The National Post’s Natalie Alcoba:

It was late afternoon when news broke of an incident at City Hall that led Mayor Rob Ford’s outgoing chief of staff, Nick Kouvalis, to ask security to escort the mayor’s long time staffer Andrew Pask out of the building.

Before the workday was up, Mr. Kouvalis and Councillor Doug Ford, the mayor’s brother, marched down to the Press Gallery to “clarify” what happened on Jan. 21, insisting there is no discord in the Mayor’s office, while simultaneously declaring that a new plan for subways is almost finalized.

via Ford’s office holds meeting to ‘clarify’ incident with Nick Kouvalis | Posted Toronto | National Post.

Okay. So Nick Kouvalis, the mayor’s chief of staff and the guy who essentially got Rob Ford elected, is a total jerk, right? And I say that not in a disparaging way because I don’t think he aspires to be anything but a jerk. It’s a label that fits him. In any case, we learned a few weeks back (on a Friday afternoon) that Kouvalis would be stepping down from his role. According to others in the mayor’s office, this was both something that was and was not planned for some time.

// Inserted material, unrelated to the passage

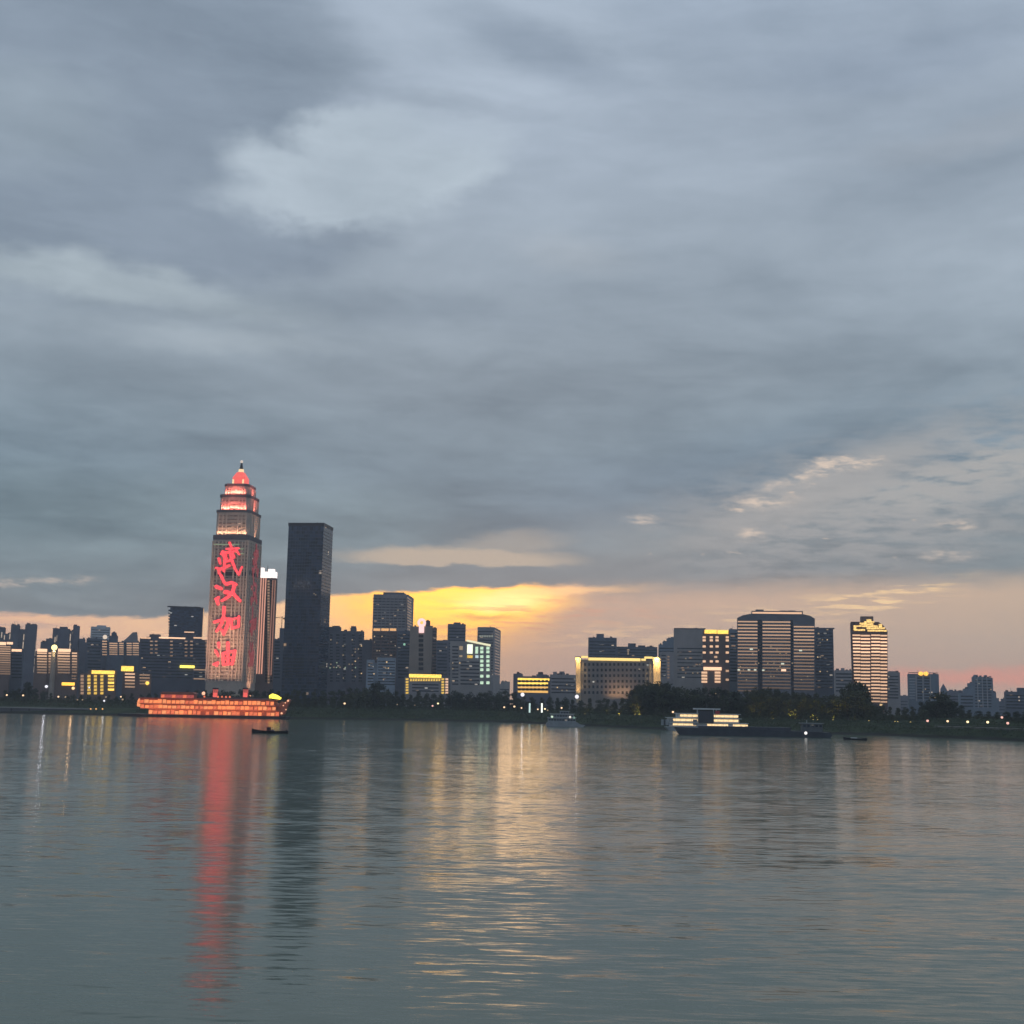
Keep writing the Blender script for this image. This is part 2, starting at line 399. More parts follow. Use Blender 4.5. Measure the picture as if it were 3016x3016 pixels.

So a footnote of Kouvalis’ leaving was that another guy, Andrew Pask, was also leaving. This didn’t really receive a lot of attention because Kouvalis was the bigger story.

But today news broke that Kouvalis actually called security and had them escort Pask out of the building after an altercation at a meeting. Keep in mind that Kouvalis is a man who was accused of uttering death threats against Essex MP Jeff Watson and once pushed a Ford supporter out of the way because the mayor wnated a Diet Coke. When news of this so-called “blow-up” was leaked, with the suggestion that it led to Kouvalis’ leaving, Doug Ford and Kouvalis himself called a press scrum to clarify things.

And clarify they did. Toronto Star blog The Goods has the audio of the conference, and it’s well-worth listening to. (Little moments, like the attempt to get everyone to go off-the-record in the middle of the scrum, and that the apparently semi-serious question as to where Sue-Ann Levy would be running for office, are great.)

Some choice quotes:

  • Doug Ford confirms the mayor’s approach to accountability by saying that it is “no one’s business what happens…in the Mayor’s office.”
  • Kouvalis makes the claim that this administration has done “done more than Miller did in seven years in a month-and-a-half.” Which seems to suggest that the last seven years amounted to less than the elimination of a sixty-dollar-per-year user fee, a bunch of bus route cuts and a single year tax freeze.
  • Doug Ford says, of Kouvalis, “Public record, he’s going to privatize garbage.” I really think he expects people to break into spontaneous applause every time he says this.
  • Kouvalis says that he would already be gone if not for the transit deal. In a curious turn-of-phrase, he says, “Transit City is alive and well and it’s going to be buried underground.” He may have just misspoken and meant to use the Ford-branded “Transportation City.”

In conclusion? Who the hell knows. But even diehard Ford supporters have to be feeling like maybe this isn’t the greatest example of efficient, well-run and customer service-oriented government.


27
Jan 11

Levy: Privatizing garbage will let us throw more stuff away

I know Sue-Ann Levy is too easy a target and I really should just lay off, but I will not be deterred. Here she is on privatizing garbage collection:

A few hours later, on the flight back to T.O., my seatmates happened to mention that in Florida the garbage workers take everything — and twice weekly at that — while in Toronto, one virtually has to gift-wrap the garbage before it gets picked up.

I couldn’t have said it better.

via Gift-wrapped garbage has to end | Sue-Ann Levy | Columnists | Comment | Toronto Sun.

Of all the reasons to look at privatizing garbage, so we can throw more stuff away has to be the worst I’ve heard.

We should be honest about why the mayor has a mandate to privatize waste collection: it’s to punish the union after the protracted strike two years ago. This isn’t necessarily bad reasoning — I lean toward supporting the move — but don’t pretend it has anything to do with day-to-day customer service, the city’s finances or your ability to throw out bags upon bags of trash and have them picked up twice a week.